The opening minutes proved to be the Lakers’ undoing.
They trailed 72-54 at halftime and were outplayed in every facet. They were slow to get to rebounds, to get to loose balls, to cover open Nuggets on the perimeter or cutting to the basket, to defend well enough in transition to prevent easy baskets and to stay within striking distance in the first half.
The Lakers got back into the game in the second half, and especially in the fourth quarter, with a bigger lineup, with Rui Hachimura joining Davis and James up front. Jokic had only three points (all free throws) and two rebounds and two assists in the fourth. He missed both shots he attempted.

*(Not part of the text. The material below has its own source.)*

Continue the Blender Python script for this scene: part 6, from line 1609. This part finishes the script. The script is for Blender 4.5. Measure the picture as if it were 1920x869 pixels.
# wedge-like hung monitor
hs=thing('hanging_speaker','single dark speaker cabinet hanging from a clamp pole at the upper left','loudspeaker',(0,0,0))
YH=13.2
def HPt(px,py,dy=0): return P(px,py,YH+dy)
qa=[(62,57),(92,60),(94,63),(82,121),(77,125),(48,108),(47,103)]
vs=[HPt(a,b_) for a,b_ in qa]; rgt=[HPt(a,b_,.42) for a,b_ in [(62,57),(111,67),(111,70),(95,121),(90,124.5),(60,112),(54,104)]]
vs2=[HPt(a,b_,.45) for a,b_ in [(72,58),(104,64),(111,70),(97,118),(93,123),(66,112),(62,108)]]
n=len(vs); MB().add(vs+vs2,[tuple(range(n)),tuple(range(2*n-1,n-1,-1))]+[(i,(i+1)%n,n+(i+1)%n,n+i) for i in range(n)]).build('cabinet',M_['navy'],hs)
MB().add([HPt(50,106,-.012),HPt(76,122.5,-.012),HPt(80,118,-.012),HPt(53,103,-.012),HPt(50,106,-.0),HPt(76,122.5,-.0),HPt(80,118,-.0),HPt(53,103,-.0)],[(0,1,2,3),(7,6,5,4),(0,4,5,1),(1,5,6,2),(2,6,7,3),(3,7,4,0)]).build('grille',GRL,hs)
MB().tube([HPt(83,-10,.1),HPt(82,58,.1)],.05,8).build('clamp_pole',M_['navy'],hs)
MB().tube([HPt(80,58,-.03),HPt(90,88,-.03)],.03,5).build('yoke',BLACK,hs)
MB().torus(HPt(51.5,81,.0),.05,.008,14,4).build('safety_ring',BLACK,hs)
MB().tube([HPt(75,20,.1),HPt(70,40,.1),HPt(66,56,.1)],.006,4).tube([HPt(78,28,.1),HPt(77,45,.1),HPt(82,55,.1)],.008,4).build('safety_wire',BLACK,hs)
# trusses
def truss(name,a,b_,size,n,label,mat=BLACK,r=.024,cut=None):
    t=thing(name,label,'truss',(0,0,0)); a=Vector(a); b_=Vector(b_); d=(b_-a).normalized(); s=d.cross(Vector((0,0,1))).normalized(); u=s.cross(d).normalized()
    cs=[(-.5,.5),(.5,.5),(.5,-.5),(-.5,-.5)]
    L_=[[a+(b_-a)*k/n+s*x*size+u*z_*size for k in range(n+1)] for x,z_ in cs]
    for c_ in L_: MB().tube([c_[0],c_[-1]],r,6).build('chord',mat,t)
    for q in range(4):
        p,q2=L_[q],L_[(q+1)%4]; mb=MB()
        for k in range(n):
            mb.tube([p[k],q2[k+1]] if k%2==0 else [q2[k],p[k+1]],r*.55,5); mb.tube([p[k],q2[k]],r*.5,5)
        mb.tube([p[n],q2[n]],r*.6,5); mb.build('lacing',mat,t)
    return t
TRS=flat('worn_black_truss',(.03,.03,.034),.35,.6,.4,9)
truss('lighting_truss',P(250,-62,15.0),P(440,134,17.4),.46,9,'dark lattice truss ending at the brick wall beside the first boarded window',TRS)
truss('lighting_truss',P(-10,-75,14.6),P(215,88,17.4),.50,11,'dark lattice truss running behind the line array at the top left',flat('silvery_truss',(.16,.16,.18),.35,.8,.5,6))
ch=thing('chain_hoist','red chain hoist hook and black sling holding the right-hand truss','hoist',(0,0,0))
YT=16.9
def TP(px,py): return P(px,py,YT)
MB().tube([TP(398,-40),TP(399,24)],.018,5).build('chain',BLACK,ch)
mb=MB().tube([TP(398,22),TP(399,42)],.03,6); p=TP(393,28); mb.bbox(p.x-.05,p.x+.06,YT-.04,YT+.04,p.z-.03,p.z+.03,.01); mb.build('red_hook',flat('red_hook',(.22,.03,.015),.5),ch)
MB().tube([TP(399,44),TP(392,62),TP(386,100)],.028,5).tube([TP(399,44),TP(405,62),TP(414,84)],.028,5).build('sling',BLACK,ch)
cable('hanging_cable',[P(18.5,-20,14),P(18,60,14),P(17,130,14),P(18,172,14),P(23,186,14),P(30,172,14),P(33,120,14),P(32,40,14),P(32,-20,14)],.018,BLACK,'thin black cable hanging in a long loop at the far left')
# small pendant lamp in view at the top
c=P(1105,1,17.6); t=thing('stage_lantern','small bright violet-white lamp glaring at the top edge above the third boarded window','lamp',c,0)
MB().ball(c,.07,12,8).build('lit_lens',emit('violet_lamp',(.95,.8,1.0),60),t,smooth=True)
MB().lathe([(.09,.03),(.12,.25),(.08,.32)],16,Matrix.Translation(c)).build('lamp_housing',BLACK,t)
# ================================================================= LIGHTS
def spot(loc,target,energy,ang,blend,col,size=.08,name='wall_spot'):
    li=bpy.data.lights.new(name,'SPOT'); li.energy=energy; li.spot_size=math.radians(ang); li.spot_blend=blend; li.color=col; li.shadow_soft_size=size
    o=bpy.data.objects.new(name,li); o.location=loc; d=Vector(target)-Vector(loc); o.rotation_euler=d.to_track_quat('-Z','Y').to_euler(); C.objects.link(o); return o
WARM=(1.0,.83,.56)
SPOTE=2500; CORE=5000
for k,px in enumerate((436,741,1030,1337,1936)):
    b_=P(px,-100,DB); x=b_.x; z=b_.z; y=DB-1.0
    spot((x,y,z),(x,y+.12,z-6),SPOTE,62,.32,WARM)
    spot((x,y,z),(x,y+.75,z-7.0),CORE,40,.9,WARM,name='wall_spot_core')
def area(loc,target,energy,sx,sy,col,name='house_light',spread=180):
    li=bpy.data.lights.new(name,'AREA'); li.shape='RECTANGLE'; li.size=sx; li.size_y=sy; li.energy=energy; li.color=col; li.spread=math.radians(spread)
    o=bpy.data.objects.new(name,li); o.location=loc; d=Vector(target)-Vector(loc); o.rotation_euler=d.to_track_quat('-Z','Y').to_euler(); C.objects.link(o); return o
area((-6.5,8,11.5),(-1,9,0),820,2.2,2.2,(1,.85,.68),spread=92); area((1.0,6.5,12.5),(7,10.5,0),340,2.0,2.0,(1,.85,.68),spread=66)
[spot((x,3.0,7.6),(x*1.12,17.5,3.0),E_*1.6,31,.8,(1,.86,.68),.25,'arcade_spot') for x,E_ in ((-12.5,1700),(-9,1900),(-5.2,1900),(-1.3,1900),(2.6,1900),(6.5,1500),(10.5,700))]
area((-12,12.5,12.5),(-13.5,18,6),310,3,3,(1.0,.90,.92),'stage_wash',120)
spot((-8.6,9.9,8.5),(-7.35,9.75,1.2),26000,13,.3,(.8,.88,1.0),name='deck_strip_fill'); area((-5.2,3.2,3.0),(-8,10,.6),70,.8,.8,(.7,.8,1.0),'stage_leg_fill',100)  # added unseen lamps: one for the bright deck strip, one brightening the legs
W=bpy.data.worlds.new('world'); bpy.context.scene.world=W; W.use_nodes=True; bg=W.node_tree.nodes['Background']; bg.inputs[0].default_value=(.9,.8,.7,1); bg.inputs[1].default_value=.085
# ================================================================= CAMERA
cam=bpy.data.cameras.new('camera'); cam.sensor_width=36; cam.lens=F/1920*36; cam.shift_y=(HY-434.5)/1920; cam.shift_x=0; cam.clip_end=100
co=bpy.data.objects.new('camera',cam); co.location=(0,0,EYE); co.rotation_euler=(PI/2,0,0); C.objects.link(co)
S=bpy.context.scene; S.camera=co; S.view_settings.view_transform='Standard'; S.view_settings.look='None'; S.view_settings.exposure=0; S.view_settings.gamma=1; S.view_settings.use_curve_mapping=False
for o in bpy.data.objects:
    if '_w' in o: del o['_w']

Hachimura had 17 points on 8-for-11 shooting in a reserve role.
“Something that we just went to, a little adjustment,” Davis said of altering the lineup in the second half. “Different adjustment just throughout the course of the game. We did end up liking it. Stayed with it for a while. Maybe something we go to in Game 2, once we go back and look at the film.”
Asked about the Lakers’ second-half defensive adjustments against him, Jokic said:
“I mean, we saw it before. We saw it against Minnesota (in the Nuggets’ first-round victory). We saw it even during the regular season. We were just – I had a couple of turnovers. I had a couple of turnovers. I missed a shot. It doesn’t surprise us. But I think we’re going to figure it out.”